Henry A. Mulcahy, of New York City, for petitioner.
Samuel O. Clark, Jr., Asst. Atty. Gen., and Sewall Key, Helen R. Carloss, and Carolyn E. Agger, Sp. Assts. to Atty. Gen., for respondent.
Before L. HAND, CHASE and FRANK, Circuit Judges.
We assume, arguendo and without so deciding, that the taxpayer was liable to Metropolitan for the $25,000 which it paid to Metropolitan in 1938, and that, even if there was no liability, that amount was one of "the ordinary and necessary expenses * * * incurred" by the taxpayer within the meaning of 26 U.S.C.A. Int.Rev.Code § 23. For, even if we do so assume, still the taxpayer cannot win.

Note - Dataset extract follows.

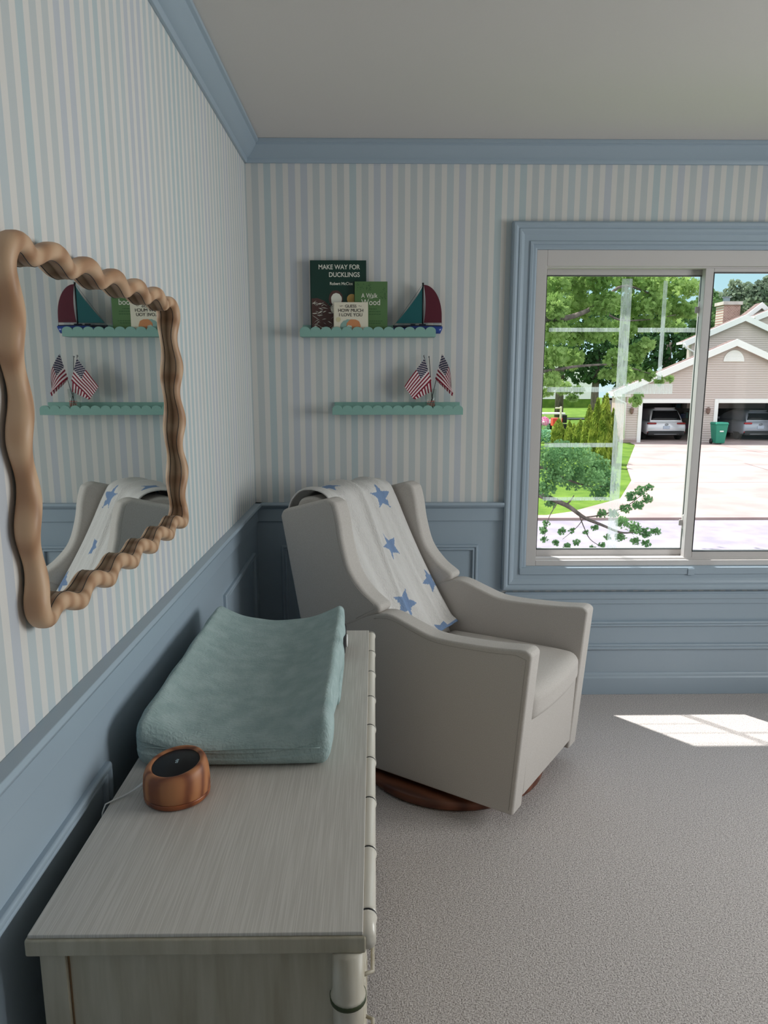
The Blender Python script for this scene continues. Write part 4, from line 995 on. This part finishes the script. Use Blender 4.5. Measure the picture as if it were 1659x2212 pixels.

Under 26 U.S.C.A.Int.Rev. Code, § 43, when, as here, the taxpayer keeps its books on an accrual basis, such a deduction can be taken only for the taxable year in which the expense was "incurred." That means that there must be some reasonably clear definitization, within that year, of the amount of the expenses. Whether or not there was, depends upon the peculiar facts of each particular case. We think that here there was substantial evidence to sustain the finding of the Tax Court that there was no such definitization in the taxable year 1937.
In that year the taxpayer offered to pay $4,200. Had it then said unconditionally that it would pay that sum, leaving open for further negotiations any greater liability, perhaps it could have deducted $4,200 for 1937. But that it did not do; it offered that amount only on condition that it be released in full. The amount claimed by Metropolitan was $42,000, and the taxpayer, although it did not so advise Metropolitan, was then prepared to go even beyond that limit; but taxpayer, in 1937, did not know how far it would go; it was ready to pay anything from $4,200 up to an undetermined maximum. In fact, in 1938, it agreed to pay $25,000. But, as there was no expression in 1937 of a willingness unconditionally to pay any definite amount, we cannot say that the Tax Court was not justified in finding that no expense was then incurred.
The order of the Tax Court is affirmed.